Rolle and Hill won’t be the only rivals with a history when Wisconsin (7-5) takes on Florida State (8-4) Saturday. The Badgers’ Jay Valai and Seminoles’ Christian Ponder have been friends since they met in sixth grade in Texas, but this is the first time they meet on the field.

“I’ve got to get into his head,” said Valai, UW’s starting strong safety. “That’s always been my job to get into his head. It’s going to be fun.”

Ponder is in his first season as the Seminoles’ No.1 quarterback.

“He’ll bring the wood,” he told the Milwaukee Journal Sentinel of Valai. “He comes downhill fast and he’ll hit you, but that’s always how he has been.

“I think he carries a chip on his shoulder – we always joke about how short he is – and I think he tries to make up for that. He has had a heck of a season.”
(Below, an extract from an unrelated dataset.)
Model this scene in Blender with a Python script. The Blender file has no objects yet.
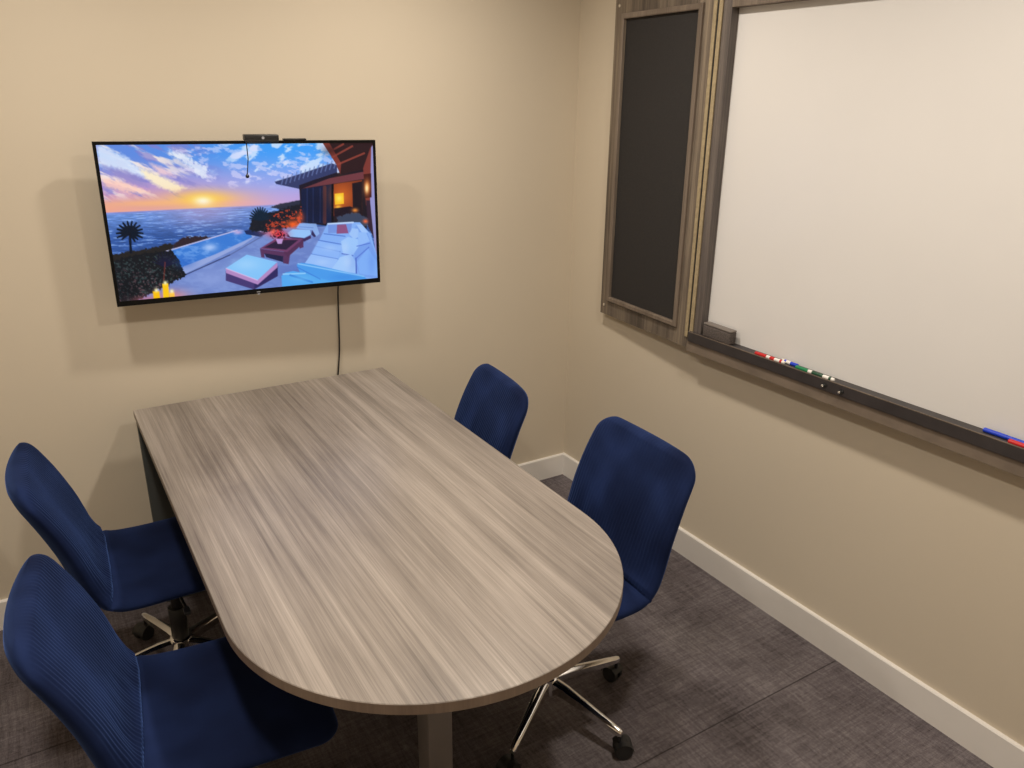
import bpy, bmesh, math, random
import numpy as np
from mathutils import Vector, Matrix, noise

scene = bpy.context.scene
PI = math.pi

# ------------------------------------------------------------------ camera
FPX = 785.72
yaw, pitch, roll = 0.553977, 0.3523, 0.0114009
fw = Vector((math.sin(yaw)*math.cos(pitch), math.cos(yaw)*math.cos(pitch), -math.sin(pitch)))
r0 = Vector((math.cos(yaw), -math.sin(yaw), 0)); u0 = r0.cross(fw)
rr = r0*math.cos(roll) + u0*math.sin(roll); uu = -r0*math.sin(roll) + u0*math.cos(roll)
cam_d = bpy.data.cameras.new('camera'); cam = bpy.data.objects.new('camera', cam_d)
scene.collection.objects.link(cam); scene.camera = cam
cam_d.sensor_fit = 'HORIZONTAL'; cam_d.sensor_width = 36.0; cam_d.lens = FPX*36.0/1024
cam_d.clip_start = 0.02
M = Matrix((( rr.x, uu.x, -fw.x, -2.07702),
            ( rr.y, uu.y, -fw.y, -2.86167),
            ( rr.z, uu.z, -fw.z,  1.76320), (0, 0, 0, 1)))
cam.matrix_world = M

# ------------------------------------------------------------------ world, lamps, exposure
w = bpy.data.worlds.new('world'); scene.world = w; w.use_nodes = True
w.node_tree.nodes['Background'].inputs[0].default_value = (1, .93, .82, 1)
w.node_tree.nodes['Background'].inputs[1].default_value = 0.0
scene.view_settings.view_transform = 'Standard'; scene.view_settings.look = 'None'
scene.view_settings.gamma = 1; scene.view_settings.use_curve_mapping = False
EXPO = -0.07
scene.view_settings.exposure = EXPO
CEIL = 2.55
LAMPS = [(-0.89, -0.81), (-2.05, -0.81), (-0.90, -2.05), (-2.06, -2.10)]
LAMP_W = [15.0, 11.0, 16.5, 15.0]
LAMP_COL = (1.0, 0.915, 0.805)

# ------------------------------------------------------------------ helpers
def link(o, parent=None):
    scene.collection.objects.link(o)
    if parent: o.parent = parent
    return o
def obj(name, bm, mat, parent=None, smooth=None, mats=None):
    me = bpy.data.meshes.new(name)
    bmesh.ops.recalc_face_normals(bm, faces=bm.faces)
    bm.to_mesh(me); bm.free()
    for m in (mats or [mat]): me.materials.append(m)
    o = bpy.data.objects.new(name, me); link(o, parent)
    if smooth is not None:
        for p in me.polygons: p.use_smooth = True
        if smooth < 180:
            es = me.edges
            me.set_sharp_from_angle(angle=math.radians(smooth))
    return o
def tag(o, label=None, cat=None, group=None, kind=None):
    if label: o['label'] = label
    if cat: o['category'] = cat
    if group: o['group'] = group
    if kind: o['kind'] = kind
    return o
def empty(name, loc, rz=0, label=None, cat=None, group=None):
    o = bpy.data.objects.new(name, None); link(o)
    o.location = loc; o.rotation_euler = (0, 0, rz); o.empty_display_size = .1
    return tag(o, label, cat, group)
def box(bm, x0, x1, y0, y1, z0, z1, bev=0, mi=0, seg=2, mat=None):
    g = bmesh.ops.create_cube(bm, size=1)
    vs = g['verts']
    for v in vs:
        v.co = Vector(((x0+x1)/2 + v.co.x*(x1-x0), (y0+y1)/2 + v.co.y*(y1-y0), (z0+z1)/2 + v.co.z*(z1-z0)))
    if mat is not None:
        for v in vs: v.co = mat @ v.co
    fs = set(f for v in vs for f in v.link_faces)
    for f in fs: f.material_index = mi
    if bev:
        es = set(e for v in vs for e in v.link_edges)
        bmesh.ops.bevel(bm, geom=list(es), offset=bev, segments=seg, profile=.5, affect='EDGES')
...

Valai finished the regular season fifth on the team with 53 tackles and first in forced fumbles with three. His hit on Minnesota tailback Shady Salamon, which sent Salamon’s helmet decal flying, is on YouTube.

“When you’ve made YouTube you’ve finally made it,” said Valai, who’s listed at 5-foot-9 and 192 pounds.

Valai and Ponder consider themselves friendly rivals, and a little smack talk about Saturday’s game has already been exchanged.

“There was always a little rivalry, who was the better athlete and stuff,” Ponder said. “I was always the better athlete.”

Not in middle school, Valai said.

“He was a corner,” he said. “He was too terrible to play quarterback in sixth and seventh grade. Now he is good enough.”

Saturday’s bowl game will be Rolle’s last college match. He recently won a Rhodes Scholarship and will forgo his final year at Florida State to study in Oxford, England.

Rolle is second on the team with 57 tackles and expected to be instrumental in the Seminoles’ attempts to stop UW’s power running game. The Seminoles had problems during their 27-17 loss to Boston College, which was probably the closest comparison they’ve had this season to what they will face against the Badgers.

“That was just a bad game,” Rolle said. “We didn’t tackle well. The size issue with B.C., I don’t think that affected it too much. It was more about what we didn’t do to win that game. We’re going to change that this weekend. I think we’ll do a lot better.”